Friday, July 15, 2005

Who’s lying is the question to ask after both The New York Times and The Washington Post published front-page articles that reported that Karl Rove did speak to conservative columnist Bob Novak before Novak wrote an article revealing the CIA identity of Valerie Wilson and that Rove had confirmed to Novak that Valerie Wilson worked at the CIA.

Each account is attributed to a single unnamed source. The Times identifies its sourced as "someone who has been officially briefed on the matter." The Post cited "a lawyer involved in the case." And the account provided is one that apparently would help Rove fend off a criminal charge. Both newspapers say that Novak called Rove on July 8, 2003 (six days before Novak published the piece that outed Valerie Wilson), that Novak said he had learned that Valerie Wilson worked at the CIA (he referred to her by her maiden name, Valerie Plame), and that Rove confirmed that he had heard that, too. Each story says its source claimed that Rove had learned about Valerie Wilson's CIA position from other journalists.

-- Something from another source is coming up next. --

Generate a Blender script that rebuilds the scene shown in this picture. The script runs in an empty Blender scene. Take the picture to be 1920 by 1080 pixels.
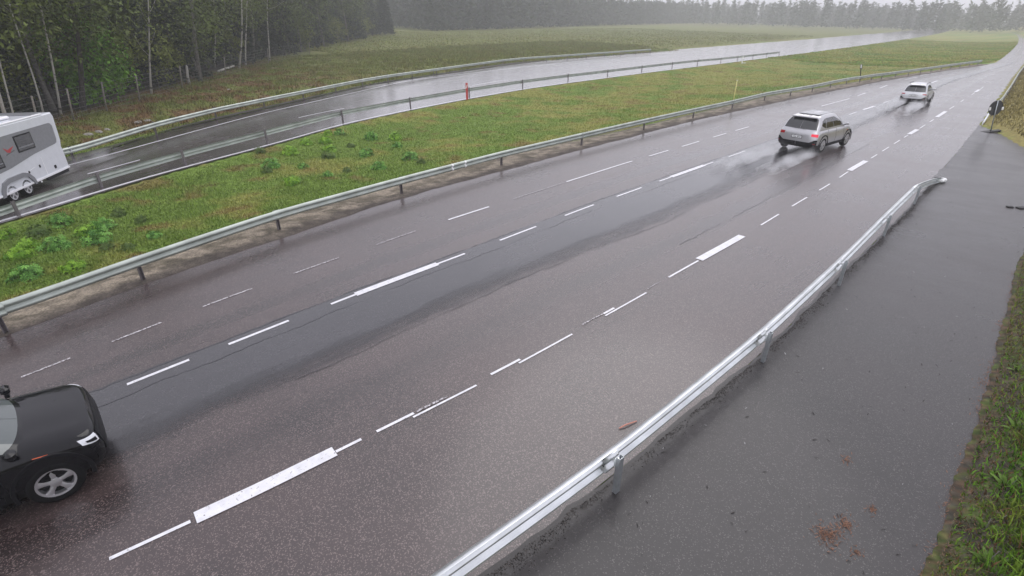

The point here is to show that Rove was not peddling the information, that he had not received it from a classified source, and that he did not have reason to know that Valerie Wilson was working at the CIA under cover. Under the relevant law--the Intelligence Identities Protection Act--it is only a crime for a government official to disclose identifying information about a covert US intelligence officer if the government official received that information from a classified source and is aware that the officer is a clandestine employee of the CIA in the past 6 years. Consequently, Rove defenders can cite the account planted in the Times and the Post and claim that he did not violate the law because he had heard about Valerie Wilson from a journalist (not a classified source) and because there is no indication he knew of her covert status. Rove can also claim that Valerie Plame had not been stationed over seas in the past six years. Rove also has a counter to Mr. Wilson citing Wilson statements that he was sent by the vice-president, and that his wife did not get him the assignment he was not qualified for. And now, both statements by Mr. Wilson have been proven false.

This might work. But, of course, it is up to a judge to determine if Rove or anyone else broke the law or engaged in perjury or obstruction of justice. And there is no telling if this account is indeed accurate. But this new disclosure does lead to an obvious conclusion: somebody has lied. Was is Karl Rove, Mr. & Mrs. Wilson, or has the special prosecutor Patrick Fitzgerald been the one lying trying to settle a grudge against Republicans?